§ What is asked: Up to and including the line with "structure(from_bm('floor', bm, M['floor']))", reproduce the listing below exactly, beginning at its first line.

§ Provided data:
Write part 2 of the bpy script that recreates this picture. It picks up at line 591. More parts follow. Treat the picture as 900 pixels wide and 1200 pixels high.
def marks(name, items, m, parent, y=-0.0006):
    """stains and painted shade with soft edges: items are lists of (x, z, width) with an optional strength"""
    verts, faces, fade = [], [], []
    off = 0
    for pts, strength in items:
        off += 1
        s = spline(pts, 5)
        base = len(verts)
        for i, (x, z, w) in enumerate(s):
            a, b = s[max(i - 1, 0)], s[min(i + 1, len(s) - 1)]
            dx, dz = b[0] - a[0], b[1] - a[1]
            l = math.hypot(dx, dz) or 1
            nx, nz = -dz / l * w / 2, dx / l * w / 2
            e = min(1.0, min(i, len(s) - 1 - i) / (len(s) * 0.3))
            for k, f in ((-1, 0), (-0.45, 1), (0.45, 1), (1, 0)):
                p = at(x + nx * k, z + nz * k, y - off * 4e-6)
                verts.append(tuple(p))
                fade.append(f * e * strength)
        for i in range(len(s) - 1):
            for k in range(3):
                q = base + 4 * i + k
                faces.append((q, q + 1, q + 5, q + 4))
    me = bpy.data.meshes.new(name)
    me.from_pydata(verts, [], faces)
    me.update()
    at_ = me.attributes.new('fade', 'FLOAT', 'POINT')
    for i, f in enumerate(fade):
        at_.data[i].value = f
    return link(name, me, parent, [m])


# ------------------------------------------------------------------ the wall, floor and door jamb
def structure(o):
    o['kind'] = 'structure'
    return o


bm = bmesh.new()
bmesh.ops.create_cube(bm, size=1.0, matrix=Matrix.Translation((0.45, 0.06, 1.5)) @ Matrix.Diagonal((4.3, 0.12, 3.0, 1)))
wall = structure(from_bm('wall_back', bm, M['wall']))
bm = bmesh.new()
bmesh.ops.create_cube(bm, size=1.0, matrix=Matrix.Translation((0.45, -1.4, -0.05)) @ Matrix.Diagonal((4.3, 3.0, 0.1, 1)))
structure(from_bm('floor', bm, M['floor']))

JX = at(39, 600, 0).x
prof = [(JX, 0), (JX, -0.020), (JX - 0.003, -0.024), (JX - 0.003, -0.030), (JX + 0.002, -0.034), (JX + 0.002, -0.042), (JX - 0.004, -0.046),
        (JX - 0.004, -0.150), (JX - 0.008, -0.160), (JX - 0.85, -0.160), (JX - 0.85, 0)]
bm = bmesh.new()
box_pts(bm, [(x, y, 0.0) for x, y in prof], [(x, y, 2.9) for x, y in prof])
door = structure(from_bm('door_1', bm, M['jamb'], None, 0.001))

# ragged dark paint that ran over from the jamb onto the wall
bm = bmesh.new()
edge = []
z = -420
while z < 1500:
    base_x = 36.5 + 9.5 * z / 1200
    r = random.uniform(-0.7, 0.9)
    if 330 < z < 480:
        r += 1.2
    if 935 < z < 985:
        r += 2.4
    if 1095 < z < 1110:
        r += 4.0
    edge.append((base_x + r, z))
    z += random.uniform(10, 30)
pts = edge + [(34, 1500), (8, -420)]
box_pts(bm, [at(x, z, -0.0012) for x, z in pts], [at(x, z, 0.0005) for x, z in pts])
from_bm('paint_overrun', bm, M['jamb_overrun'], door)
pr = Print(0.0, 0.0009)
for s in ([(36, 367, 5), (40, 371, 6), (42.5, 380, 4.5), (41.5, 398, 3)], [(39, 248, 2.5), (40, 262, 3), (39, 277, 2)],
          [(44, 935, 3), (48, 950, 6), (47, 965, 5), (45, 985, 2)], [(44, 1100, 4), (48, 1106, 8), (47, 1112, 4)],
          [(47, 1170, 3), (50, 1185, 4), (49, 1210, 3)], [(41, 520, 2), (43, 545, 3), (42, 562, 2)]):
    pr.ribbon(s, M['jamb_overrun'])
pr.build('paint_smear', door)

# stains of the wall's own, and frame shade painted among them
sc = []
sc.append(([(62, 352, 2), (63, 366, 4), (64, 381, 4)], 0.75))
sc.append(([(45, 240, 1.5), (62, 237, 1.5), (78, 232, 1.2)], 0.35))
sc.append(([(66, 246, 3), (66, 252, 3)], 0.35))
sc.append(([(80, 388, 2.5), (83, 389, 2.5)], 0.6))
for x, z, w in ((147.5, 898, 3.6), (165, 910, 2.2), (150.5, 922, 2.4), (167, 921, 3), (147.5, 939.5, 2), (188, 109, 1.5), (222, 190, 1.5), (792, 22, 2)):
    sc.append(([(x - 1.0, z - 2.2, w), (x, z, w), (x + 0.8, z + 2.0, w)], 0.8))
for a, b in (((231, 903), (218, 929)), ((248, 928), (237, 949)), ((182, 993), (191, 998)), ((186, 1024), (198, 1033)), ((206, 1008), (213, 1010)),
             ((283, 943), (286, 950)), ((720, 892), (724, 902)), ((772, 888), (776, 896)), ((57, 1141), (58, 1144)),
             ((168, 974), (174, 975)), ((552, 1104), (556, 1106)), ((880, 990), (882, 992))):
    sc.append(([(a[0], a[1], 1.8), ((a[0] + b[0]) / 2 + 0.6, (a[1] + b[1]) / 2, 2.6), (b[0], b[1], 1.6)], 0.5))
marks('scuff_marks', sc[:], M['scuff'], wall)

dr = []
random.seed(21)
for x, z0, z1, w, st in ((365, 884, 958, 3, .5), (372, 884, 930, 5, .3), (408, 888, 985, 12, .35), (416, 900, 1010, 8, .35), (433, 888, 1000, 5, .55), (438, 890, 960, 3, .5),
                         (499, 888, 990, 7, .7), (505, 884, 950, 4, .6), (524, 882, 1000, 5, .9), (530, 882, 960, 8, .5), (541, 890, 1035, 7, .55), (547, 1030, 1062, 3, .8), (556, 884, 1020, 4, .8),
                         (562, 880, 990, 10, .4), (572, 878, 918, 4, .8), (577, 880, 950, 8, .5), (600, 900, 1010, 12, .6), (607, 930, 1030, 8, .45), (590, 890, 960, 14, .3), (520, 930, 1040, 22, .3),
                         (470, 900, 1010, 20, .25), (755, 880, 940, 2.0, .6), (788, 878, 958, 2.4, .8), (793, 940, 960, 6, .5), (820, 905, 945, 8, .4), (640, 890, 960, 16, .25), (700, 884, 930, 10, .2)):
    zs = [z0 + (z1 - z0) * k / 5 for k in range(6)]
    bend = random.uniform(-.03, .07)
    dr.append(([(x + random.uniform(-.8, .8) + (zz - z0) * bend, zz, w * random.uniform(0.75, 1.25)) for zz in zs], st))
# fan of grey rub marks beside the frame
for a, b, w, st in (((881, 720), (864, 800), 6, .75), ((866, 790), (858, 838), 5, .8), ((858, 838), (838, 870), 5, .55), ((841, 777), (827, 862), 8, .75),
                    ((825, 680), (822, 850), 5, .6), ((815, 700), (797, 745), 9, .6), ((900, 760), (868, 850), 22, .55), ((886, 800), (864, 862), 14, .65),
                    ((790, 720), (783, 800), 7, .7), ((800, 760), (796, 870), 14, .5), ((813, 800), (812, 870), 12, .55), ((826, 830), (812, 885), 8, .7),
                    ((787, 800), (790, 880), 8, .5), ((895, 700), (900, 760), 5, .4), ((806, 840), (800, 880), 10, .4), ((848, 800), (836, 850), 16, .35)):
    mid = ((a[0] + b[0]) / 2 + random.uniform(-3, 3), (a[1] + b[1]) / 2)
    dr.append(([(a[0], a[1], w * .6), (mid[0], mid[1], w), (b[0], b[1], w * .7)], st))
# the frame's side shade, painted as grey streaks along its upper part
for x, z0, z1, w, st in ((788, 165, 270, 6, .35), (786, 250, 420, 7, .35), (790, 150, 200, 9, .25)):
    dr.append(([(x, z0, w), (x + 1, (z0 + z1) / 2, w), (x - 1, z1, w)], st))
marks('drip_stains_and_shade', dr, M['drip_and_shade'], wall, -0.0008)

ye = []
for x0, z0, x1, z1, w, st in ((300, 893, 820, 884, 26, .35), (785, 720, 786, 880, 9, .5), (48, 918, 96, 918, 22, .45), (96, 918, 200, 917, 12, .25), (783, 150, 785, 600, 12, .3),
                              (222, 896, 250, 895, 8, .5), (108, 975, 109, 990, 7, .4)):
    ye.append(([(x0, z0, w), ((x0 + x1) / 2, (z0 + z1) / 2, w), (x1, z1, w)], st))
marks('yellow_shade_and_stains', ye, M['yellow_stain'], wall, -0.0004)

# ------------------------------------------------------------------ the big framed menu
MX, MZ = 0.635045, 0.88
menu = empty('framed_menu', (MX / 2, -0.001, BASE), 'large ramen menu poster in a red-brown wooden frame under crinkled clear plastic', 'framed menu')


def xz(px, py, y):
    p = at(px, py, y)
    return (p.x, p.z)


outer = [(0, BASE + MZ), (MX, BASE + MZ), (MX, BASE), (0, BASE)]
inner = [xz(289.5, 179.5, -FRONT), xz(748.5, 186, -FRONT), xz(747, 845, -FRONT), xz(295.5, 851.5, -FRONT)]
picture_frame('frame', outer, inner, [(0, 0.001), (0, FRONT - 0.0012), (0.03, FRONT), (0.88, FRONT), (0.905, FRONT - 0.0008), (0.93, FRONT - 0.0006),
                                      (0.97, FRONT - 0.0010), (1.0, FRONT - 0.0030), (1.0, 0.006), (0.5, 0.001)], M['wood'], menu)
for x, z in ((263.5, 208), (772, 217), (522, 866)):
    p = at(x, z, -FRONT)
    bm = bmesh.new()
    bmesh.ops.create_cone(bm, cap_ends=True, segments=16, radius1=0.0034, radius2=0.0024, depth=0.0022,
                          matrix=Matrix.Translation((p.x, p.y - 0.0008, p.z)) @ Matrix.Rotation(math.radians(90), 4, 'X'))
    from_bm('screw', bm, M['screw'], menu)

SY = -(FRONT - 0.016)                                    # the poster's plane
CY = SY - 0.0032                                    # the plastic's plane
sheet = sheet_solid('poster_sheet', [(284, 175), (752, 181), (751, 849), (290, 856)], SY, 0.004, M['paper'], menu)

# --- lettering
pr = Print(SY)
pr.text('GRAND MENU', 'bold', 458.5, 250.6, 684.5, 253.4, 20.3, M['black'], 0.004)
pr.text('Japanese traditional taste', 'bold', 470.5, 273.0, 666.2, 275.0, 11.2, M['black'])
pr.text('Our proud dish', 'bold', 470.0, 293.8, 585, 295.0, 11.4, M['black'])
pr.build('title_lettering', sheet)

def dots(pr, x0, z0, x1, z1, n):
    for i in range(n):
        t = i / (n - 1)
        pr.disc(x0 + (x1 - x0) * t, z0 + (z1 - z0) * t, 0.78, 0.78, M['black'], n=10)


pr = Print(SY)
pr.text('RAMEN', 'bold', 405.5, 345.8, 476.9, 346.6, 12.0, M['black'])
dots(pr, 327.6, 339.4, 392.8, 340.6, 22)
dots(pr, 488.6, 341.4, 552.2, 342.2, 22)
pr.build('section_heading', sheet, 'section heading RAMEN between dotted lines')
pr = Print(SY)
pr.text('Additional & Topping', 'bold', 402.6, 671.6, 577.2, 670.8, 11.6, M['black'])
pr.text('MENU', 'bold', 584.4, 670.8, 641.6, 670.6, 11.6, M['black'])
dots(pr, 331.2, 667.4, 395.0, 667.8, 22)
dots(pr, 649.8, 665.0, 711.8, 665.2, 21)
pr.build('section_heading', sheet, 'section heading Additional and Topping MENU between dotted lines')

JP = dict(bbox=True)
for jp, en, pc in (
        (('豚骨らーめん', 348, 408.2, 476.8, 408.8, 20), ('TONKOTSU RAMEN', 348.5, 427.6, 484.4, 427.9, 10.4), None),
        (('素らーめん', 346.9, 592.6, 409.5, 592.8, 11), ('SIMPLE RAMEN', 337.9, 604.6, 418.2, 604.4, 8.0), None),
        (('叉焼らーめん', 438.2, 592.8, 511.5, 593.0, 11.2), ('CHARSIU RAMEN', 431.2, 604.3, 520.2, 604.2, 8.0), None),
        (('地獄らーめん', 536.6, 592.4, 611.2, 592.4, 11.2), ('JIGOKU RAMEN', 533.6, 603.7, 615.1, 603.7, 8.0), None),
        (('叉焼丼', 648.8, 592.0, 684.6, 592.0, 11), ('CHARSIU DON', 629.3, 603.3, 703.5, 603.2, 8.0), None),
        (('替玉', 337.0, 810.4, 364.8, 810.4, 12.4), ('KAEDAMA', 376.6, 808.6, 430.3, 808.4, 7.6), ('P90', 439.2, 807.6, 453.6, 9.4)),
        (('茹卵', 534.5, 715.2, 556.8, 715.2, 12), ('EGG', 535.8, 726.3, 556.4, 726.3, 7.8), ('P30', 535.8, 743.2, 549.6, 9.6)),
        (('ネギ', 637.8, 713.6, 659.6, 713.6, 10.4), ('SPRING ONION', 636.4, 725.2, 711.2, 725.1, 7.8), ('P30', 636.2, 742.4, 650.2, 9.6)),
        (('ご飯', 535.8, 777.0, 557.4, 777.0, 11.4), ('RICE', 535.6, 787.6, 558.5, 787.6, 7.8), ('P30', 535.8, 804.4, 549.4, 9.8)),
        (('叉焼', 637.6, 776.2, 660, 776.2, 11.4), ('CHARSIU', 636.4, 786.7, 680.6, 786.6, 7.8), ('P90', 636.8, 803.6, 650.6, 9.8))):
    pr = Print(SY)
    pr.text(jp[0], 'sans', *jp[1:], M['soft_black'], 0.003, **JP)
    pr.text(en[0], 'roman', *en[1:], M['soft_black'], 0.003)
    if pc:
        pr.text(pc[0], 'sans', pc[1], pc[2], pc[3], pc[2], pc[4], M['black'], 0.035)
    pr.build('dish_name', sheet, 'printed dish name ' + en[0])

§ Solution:
Write part 2 of the bpy script that recreates this picture. It picks up at line 591. More parts follow. Treat the picture as 900 pixels wide and 1200 pixels high.
def marks(name, items, m, parent, y=-0.0006):
    """stains and painted shade with soft edges: items are lists of (x, z, width) with an optional strength"""
    verts, faces, fade = [], [], []
    off = 0
    for pts, strength in items:
        off += 1
        s = spline(pts, 5)
        base = len(verts)
        for i, (x, z, w) in enumerate(s):
            a, b = s[max(i - 1, 0)], s[min(i + 1, len(s) - 1)]
            dx, dz = b[0] - a[0], b[1] - a[1]
            l = math.hypot(dx, dz) or 1
            nx, nz = -dz / l * w / 2, dx / l * w / 2
            e = min(1.0, min(i, len(s) - 1 - i) / (len(s) * 0.3))
            for k, f in ((-1, 0), (-0.45, 1), (0.45, 1), (1, 0)):
                p = at(x + nx * k, z + nz * k, y - off * 4e-6)
                verts.append(tuple(p))
                fade.append(f * e * strength)
        for i in range(len(s) - 1):
            for k in range(3):
                q = base + 4 * i + k
                faces.append((q, q + 1, q + 5, q + 4))
    me = bpy.data.meshes.new(name)
    me.from_pydata(verts, [], faces)
    me.update()
    at_ = me.attributes.new('fade', 'FLOAT', 'POINT')
    for i, f in enumerate(fade):
        at_.data[i].value = f
    return link(name, me, parent, [m])


# ------------------------------------------------------------------ the wall, floor and door jamb
def structure(o):
    o['kind'] = 'structure'
    return o


bm = bmesh.new()
bmesh.ops.create_cube(bm, size=1.0, matrix=Matrix.Translation((0.45, 0.06, 1.5)) @ Matrix.Diagonal((4.3, 0.12, 3.0, 1)))
wall = structure(from_bm('wall_back', bm, M['wall']))
bm = bmesh.new()
bmesh.ops.create_cube(bm, size=1.0, matrix=Matrix.Translation((0.45, -1.4, -0.05)) @ Matrix.Diagonal((4.3, 3.0, 0.1, 1)))
structure(from_bm('floor', bm, M['floor']))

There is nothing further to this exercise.